Бульдозер повредил роспись, но помог сделать новое открытие — раскрыты руины царского дворца, стены которого украшала превосходная живопись. На этот раз было не страшно поднимать обвалившиеся стены, потому что археологи уже имели многолетний опыт раскрытия росписей в древнем Пенджикенте.

Очень бережно и очень тщательно раскрывали высоченные стены залов, расписанные так ярко и красочно, так интересно и необычно, что уже видавшие виды археологи Пенджикента и те были потрясены.

Громадная картина, сохранившаяся на южной стене парадного зала, повествует о знатных путешественниках, идущих с богатым караваном. Впереди каравана — белый слон в узорчатой попоне с колокольцем на шее и в сбруе с кистями. Судя по остаткам росписи, на слоне был нарядный паланкин, а в нём, вероятно, сидела принцесса.
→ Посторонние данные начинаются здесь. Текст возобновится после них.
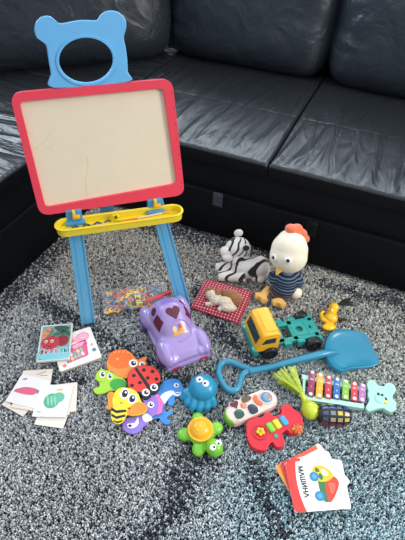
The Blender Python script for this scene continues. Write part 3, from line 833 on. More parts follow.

Теперь мы уже никогда не узнаем, какой была эта знатная женщина, но зато мы видим её спутницу, которая сидела позади. Верней, мы догадываемся о ней по остаткам одежды и изящной женской руке, которая держится за стойку паланкина.

За слоном следовали три женщины на конях. Одна из них сохранилась. Можно рассмотреть её пышные локоны, короткое красное платье, жёлтые шаровары и чёрные сапожки. Через плечо перекинут серебристый шарф, на руках браслеты.

На руке одной всадницы сохранилась строка согдийской надписи: «приближённая царевны» — вот мы и узнали о том, что в паланкине на белом слоне сидела принцесса, а за ней следовали приближённые.

Двое мужчин на верблюдах следуют за знатными всадницами. Один из них белолицый, с небольшой чёрной бородкой и маленькими тонкими усиками, другой — смуглый старик с белыми волосами, с бородой, усами и густыми бровями.

Оба всадника вооружены длинными прямыми мечами и короткими кинжалами, висящими на поясе. В руках они держат жезлы. Может быть, это знаки достоинства или придворной должности. Далее сохранилось изображение больших белых птиц, напоминающих гусей или лебедей. Их сопровождают двое мужчин в белой одежде с мечами и кинжалами. Нижняя часть лица у каждого из них закрыта белой повязкой. Эти повязки говорят о том, что птицы священны, а рядом с ними — жрецы. У согдийцев жрецы завязывали рот, чтобы не осквернить своим дыханием священного огня.